**REQUIREMENTS**:
From the entries below, gather each line containing the word "this".

━━━ DATA EXTRACT

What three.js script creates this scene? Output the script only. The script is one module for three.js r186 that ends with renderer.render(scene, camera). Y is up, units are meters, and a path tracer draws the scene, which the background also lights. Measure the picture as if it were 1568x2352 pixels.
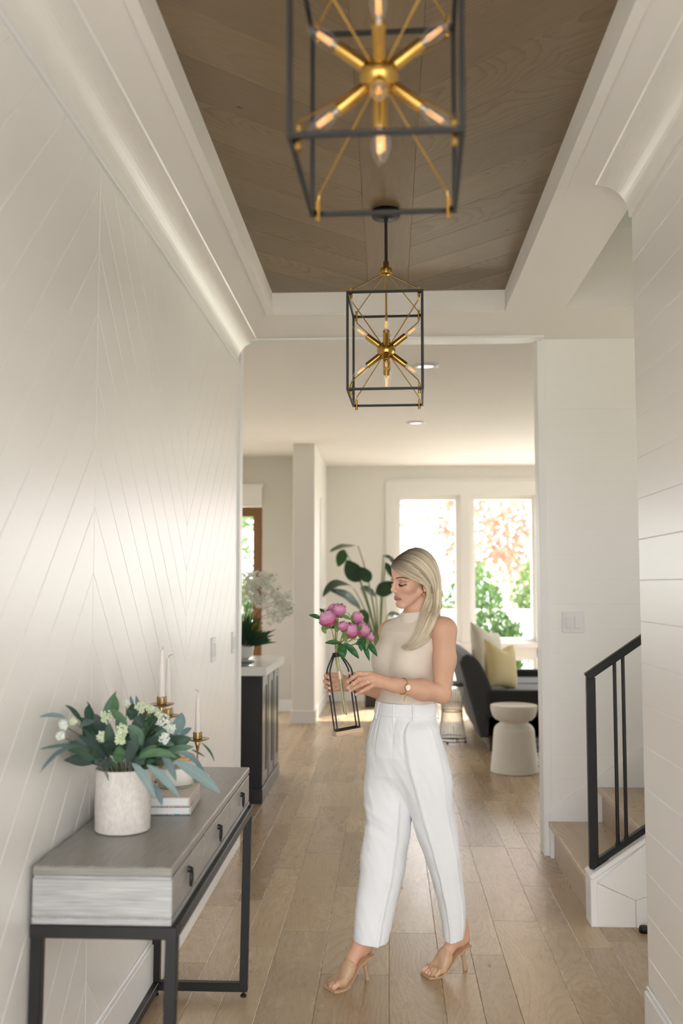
import * as THREE from 'three';
import { mergeGeometries } from 'three/addons/utils/BufferGeometryUtils.js';
import { ImprovedNoise } from 'three/addons/math/ImprovedNoise.js';
import { ConvexGeometry } from 'three/addons/geometries/ConvexGeometry.js';

// ---------- camera, sky, sun, exposure ----------
const scene = new THREE.Scene();
const camera = new THREE.PerspectiveCamera(54.425, 1568 / 2352, 0.05, 400);
camera.filmGauge = 36;
camera.position.set(0, 1.5, 0);
camera.rotation.set(0.073762, 0.047495, 0, 'YXZ');
camera.focus = 3.9;
camera.userData.fStop = 2.3;
const SKY = new THREE.Color(0.972, 0.98, 1.0);
scene.background = SKY;
scene.backgroundIntensity = 5.0;
const sun = new THREE.DirectionalLight(new THREE.Color(1.0, 0.93, 0.82), 12);
sun.position.set(9, 19, -25);
sun.target.position.set(1, 0, -10);
sun.castShadow = true;
sun.shadow.mapSize.set(2048, 2048);
Object.assign(sun.shadow.camera, { left: -25, right: 25, top: 25, bottom: -25, near: 1, far: 90 });
scene.add(sun, sun.target);
const renderer = new THREE.WebGLRenderer({ antialias: true });
renderer.toneMapping = THREE.LinearToneMapping;
renderer.toneMappingExposure = 1.4;
renderer.shadowMap.enabled = true;
// ---------- helpers ----------
const V = (x, y, z) => new THREE.Vector3(x, y, z);
const TAU = Math.PI * 2;
let seedState = 12345;
const rnd = () => { seedState = (seedState * 1664525 + 1013904223) >>> 0; return seedState / 4294967296; };
const rr = (a, b) => a + (b - a) * rnd();
const clamp = (x, a, b) => Math.max(a, Math.min(b, x));
const lerp = (a, b, t) => a + (b - a) * t;
const sst = (a, b, x) => { const t = clamp((x - a) / (b - a), 0, 1); return t * t * (3 - 2 * t); };
const perlin = new ImprovedNoise();
const nz = (x, y, z = 0) => perlin.noise(x, y, z);
const names = {};
const numbered = (n) => { const k = (names[n] = (names[n] ?? -1) + 1); return k ? `${n}_${String(k).padStart(3, '0')}` : n; };
function part(name, geo, mat, parent, label) {
  const m = new THREE.Mesh(geo, mat);
  m.castShadow = m.receiveShadow = true;
  m.name = numbered(name);
  if (label) m.userData.label = label;
  parent.add(m);
  return m;
}
function struct(name, geo, mat, parent = scene) {
  const m = geo ? new THREE.Mesh(geo, mat) : new THREE.Group();
  m.castShadow = m.receiveShadow = true;
  m.name = numbered(name);
  if (parent === scene) m.userData.kind = 'structure';
  parent.add(m);
  return m;
}
function tag(o, label, category, group) {
  o.userData.label = label; o.userData.category = category;
  if (group) o.userData.group = group;
  return o;
}
function thing(name, label, category, pos = [0, 0, 0], rotY = 0, group) {
  const g = new THREE.Group();
  g.name = numbered(name);
  g.position.set(...pos); g.rotation.y = rotY;
  scene.add(g);
  return tag(g, label, category, group);
}
function single(name, geo, mat, label, category, group) { return tag(part(name, geo, mat, scene), label, category, group); }
function copyOf(o, label, pos, rotY) {
  const c = o.clone();
  c.traverse((n) => { n.name = numbered(n.name.replace(/_\d{3}$/, '')); });
  c.userData = { ...o.userData, label };
  if (pos) c.position.set(...pos);
  if (rotY !== undefined) c.rotation.y = rotY;
  scene.add(c);
  return c;
}
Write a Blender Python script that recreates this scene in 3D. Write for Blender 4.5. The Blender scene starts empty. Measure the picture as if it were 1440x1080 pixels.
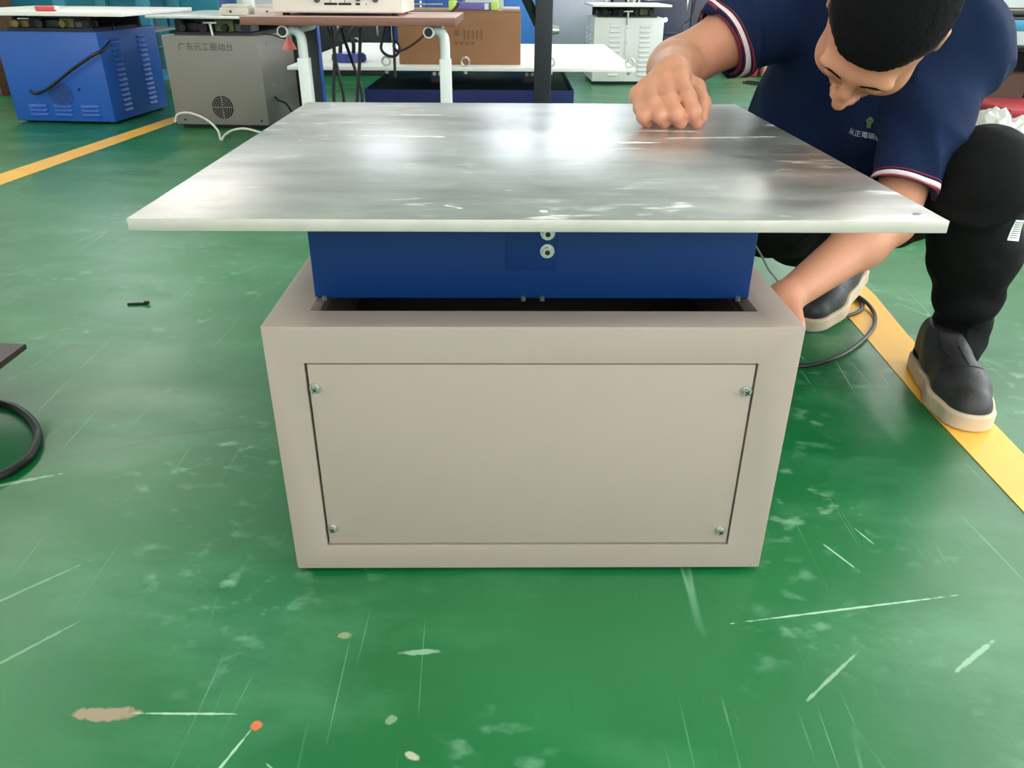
import bpy, bmesh, math, random
import numpy as np
from mathutils import Vector, Matrix, Euler, noise
from mathutils.bvhtree import BVHTree

random.seed(7)
D = bpy.data
SC = bpy.context.scene
COL = SC.collection
PI = math.pi
CH = .67                                    # camera height

# ------------------------------------------------------------------ camera, world, light, exposure
PITCH, ROLL, FPX = .4829, .0072, 1091.7
def setup_camera():
    c, s = math.cos(PITCH), math.sin(PITCH)
    cr, sr = math.cos(ROLL), math.sin(ROLL)
    r, up, fw = Vector((1, 0, 0)), Vector((0, s, c)), Vector((0, c, -s))
    X, Y, Z = r*cr + up*sr, up*cr - r*sr, -fw
    cam = D.cameras.new('camera')
    cam.sensor_width = 36; cam.lens = FPX/1440*36
    cam.clip_start = .02; cam.clip_end = 100
    o = D.objects.new('camera', cam); COL.objects.link(o)
    o.matrix_world = Matrix(((X.x, Y.x, Z.x, 0), (X.y, Y.y, Z.y, 0), (X.z, Y.z, Z.z, CH), (0, 0, 0, 1)))
    SC.camera = o
setup_camera()
SC.view_settings.view_transform = 'Standard'
SC.view_settings.look = 'None'
SC.view_settings.gamma = 1
SC.view_settings.use_curve_mapping = False
SC.view_settings.exposure = -0.08
world = D.worlds.new('world'); SC.world = world
world.use_nodes = True
world.node_tree.nodes['Background'].inputs[0].default_value = (.75, .85, 1, 1)
world.node_tree.nodes['Background'].inputs[1].default_value = .6
LAMP_POWER = 35.0          # emission strength of the ceiling battens
WINDOW_POWER = 4.2
FRONT_WINDOW_POWER = 3.6
SIDE_WINDOW_POWER = 10.0
RX0, RX1, RY0, RY1, RZ = -6.5, 6.5, -5.0, 10.0, 3.7

# ------------------------------------------------------------------ colours and materials
def lin(c):
    out = []
    for v in c[:3]:
        v /= 255.0
        out.append(v/12.92 if v <= .04045 else ((v+.055)/1.055)**2.4)
    return (*out, 1)
MATS = {}
def mat(name, rgb, rough=.5, metal=0.0, var=.0, scale=20, bump=0.0, bscale=60, spec=.5, coat=0, stretch=(1, 1, 1)):
    if name in MATS: return MATS[name]
    m = D.materials.new(name); m.use_nodes = True
    nt = m.node_tree; b = nt.nodes['Principled BSDF']
    b.inputs['Roughness'].default_value = rough
    b.inputs['Metallic'].default_value = metal
    b.inputs['Specular IOR Level'].default_value = spec
    b.inputs['Coat Weight'].default_value = coat
    c = lin(rgb)
    tc = nt.nodes.new('ShaderNodeTexCoord'); mp = nt.nodes.new('ShaderNodeMapping')
    mp.inputs['Scale'].default_value = stretch
    nt.links.new(tc.outputs['Object'], mp.inputs[0])
    n = nt.nodes.new('ShaderNodeTexNoise'); n.inputs['Scale'].default_value = scale
    n.inputs['Detail'].default_value = 4
    nt.links.new(mp.outputs[0], n.inputs['Vector'])
    r = nt.nodes.new('ShaderNodeValToRGB')
    v = max(var, .03)
    r.color_ramp.elements[0].position = .3; r.color_ramp.elements[1].position = .7
    r.color_ramp.elements[0].color = (*[max(0, k*(1-v)) for k in c[:3]], 1)
    r.color_ramp.elements[1].color = (*[min(1, k*(1+v)) for k in c[:3]], 1)
    nt.links.new(n.outputs[0], r.inputs[0]); nt.links.new(r.outputs[0], b.inputs['Base Color'])
    if bump:
        n2 = nt.nodes.new('ShaderNodeTexNoise'); n2.inputs['Scale'].default_value = bscale
        nt.links.new(mp.outputs[0], n2.inputs['Vector'])
        bp = nt.nodes.new('ShaderNodeBump'); bp.inputs['Strength'].default_value = bump
        bp.inputs['Distance'].default_value = .004
        nt.links.new(n2.outputs[0], bp.inputs['Height']); nt.links.new(bp.outputs[0], b.inputs['Normal'])
    MATS[name] = m
    return m
def emit(name, rgb, k):
    m = D.materials.new(name); m.use_nodes = True
    b = m.node_tree.nodes['Principled BSDF']
    b.inputs['Base Color'].default_value = (.8, .8, .8, 1)
    b.inputs['Emission Color'].default_value = lin(rgb)
    b.inputs['Emission Strength'].default_value = k
    MATS[name] = m
    return m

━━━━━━

**SOLVED PROBLEM**:
What three.js script creates this scene? Output the script only. The script is one module for three.js r186 that ends with renderer.render(scene, camera). Y is up, units are meters, and a path tracer draws the scene, which the background also lights. Measure the picture as if it were 1568x2352 pixels.
Write a Blender Python script that recreates this scene in 3D. Write for Blender 4.5. The Blender scene starts empty. Measure the picture as if it were 1440x1080 pixels.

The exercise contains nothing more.